My house is full of Pabst materials right now for reasons, so it should be possible to ascertain whether this is his first sound film or if WESTFRONT 1918 has that honour. IMDb proudly proclaims that this one opened in Hungary in June ’29, but I can’t see it. Unless, as well as releasing French, English and German versions with different casts, Pabst also prepared a SILENT version three years earlier… OK, The Films of G.W. Pabst, edited by Eric Rentschler, makes no mention of any version of this coming out before ’32. So he’d made WESTFRONT and THREEPENNY OPERA and KAMERADSCHAFT already. THAT makes more sense, or as much as anything in Pabst’s strange, peripatetic and conflicted career, and as much as anything in this delirious and haunting film.

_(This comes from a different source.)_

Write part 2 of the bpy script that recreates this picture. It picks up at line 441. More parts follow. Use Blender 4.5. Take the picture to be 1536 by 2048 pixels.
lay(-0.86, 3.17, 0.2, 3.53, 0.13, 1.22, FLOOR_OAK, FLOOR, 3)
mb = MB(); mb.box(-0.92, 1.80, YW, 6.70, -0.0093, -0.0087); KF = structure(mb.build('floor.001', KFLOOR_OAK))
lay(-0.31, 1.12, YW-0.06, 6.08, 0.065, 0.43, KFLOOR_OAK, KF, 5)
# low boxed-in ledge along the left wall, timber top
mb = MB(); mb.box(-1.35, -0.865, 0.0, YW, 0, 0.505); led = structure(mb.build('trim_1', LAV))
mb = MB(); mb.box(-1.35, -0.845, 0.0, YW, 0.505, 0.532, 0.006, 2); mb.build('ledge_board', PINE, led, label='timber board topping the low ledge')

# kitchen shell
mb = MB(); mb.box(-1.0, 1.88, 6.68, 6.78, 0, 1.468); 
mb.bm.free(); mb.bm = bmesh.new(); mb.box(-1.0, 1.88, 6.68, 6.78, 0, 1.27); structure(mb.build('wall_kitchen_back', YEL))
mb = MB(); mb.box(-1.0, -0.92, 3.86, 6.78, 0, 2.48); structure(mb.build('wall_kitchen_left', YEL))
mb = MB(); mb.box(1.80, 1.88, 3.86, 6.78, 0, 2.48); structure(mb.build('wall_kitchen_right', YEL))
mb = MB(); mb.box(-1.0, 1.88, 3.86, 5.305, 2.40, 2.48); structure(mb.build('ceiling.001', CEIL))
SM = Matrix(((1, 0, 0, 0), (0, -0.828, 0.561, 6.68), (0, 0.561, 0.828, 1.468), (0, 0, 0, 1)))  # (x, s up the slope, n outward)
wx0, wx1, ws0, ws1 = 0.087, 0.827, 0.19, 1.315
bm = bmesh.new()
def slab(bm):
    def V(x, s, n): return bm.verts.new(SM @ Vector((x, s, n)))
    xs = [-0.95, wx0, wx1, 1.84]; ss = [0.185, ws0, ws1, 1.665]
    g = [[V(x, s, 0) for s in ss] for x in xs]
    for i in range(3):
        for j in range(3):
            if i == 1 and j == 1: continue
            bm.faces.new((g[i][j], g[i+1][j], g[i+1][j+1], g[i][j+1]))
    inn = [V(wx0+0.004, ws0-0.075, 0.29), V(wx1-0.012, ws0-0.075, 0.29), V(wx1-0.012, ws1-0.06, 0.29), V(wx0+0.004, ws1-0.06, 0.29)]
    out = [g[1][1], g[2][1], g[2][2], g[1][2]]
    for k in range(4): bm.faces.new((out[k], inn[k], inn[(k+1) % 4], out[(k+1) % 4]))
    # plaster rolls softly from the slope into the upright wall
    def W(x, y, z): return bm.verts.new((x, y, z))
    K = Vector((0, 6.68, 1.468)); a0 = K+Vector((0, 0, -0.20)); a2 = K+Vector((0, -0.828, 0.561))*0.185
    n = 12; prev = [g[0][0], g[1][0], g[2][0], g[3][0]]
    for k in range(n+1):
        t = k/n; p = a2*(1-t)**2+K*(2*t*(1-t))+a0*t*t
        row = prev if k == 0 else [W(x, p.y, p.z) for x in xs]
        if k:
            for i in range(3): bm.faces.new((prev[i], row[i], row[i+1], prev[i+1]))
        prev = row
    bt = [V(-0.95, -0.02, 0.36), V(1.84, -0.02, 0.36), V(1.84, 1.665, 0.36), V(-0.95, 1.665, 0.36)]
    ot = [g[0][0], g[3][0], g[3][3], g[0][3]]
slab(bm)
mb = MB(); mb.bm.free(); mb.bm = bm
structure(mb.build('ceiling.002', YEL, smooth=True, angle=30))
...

Rewatching EMILE AND THE DETECTIVES (1931) — mainly for Fritz Rasp and the amazing train hallucination.
But then it occurred to us —
First Fiona: this music reminds me a lot of a Universal horror movie.
Me: It’s Allan Gray, who scored A MATTER OF LIFE AND DEATH —
And I KNOW WHERE I’M GOING! which has another hallucinatory train journey…
And there’s A LOT of music here! Making it one of the very first full film scores in a talkie (BLACKMAIL showed the way, but Hubert Bath’s excellent work there wasn’t continued immediately in such a full-on way, almost as if it were considered a mistake to have so much music). Bernard Herrmann considered Karol Rathaus’s score for THE BROTHERS KARAMAZOV, also 1931, to be the first, but Grey was contemporary with it, and so was Franz Waxman with THE MAN LOOKING FOR HIS MURDERER. It’s Waxman’s later BRIDE OF FRANKENSTEIN score that bits of EMILE seems to resemble — which may be more than a coincidence with the films being made so close together, and Billy Wilder working on the screenplay of both.
EMIL’s music characterizes the film beautifully: it has all kinds of stuff going on including a jaunty march and slide whistles, not just Frankensteinian dark thrills. It’s memorable and jaunty, even if sometimes it gets in the way. When Emile is trying to retrieve his money from under Rasp’s pillow, the bombastic crashing climaxes of the orchestra cancel out the suspense, which should all be about being as quiet as possible.
Come to think of it, one reason for the music may have been the location filming, with its attendant difficulties in recording live sound. The movie adds an interest absent from M (not that I’m knocking M’s eerily silent studio city) — the real streets of Berlin. A city symphony, with a children’s film going on in the foreground.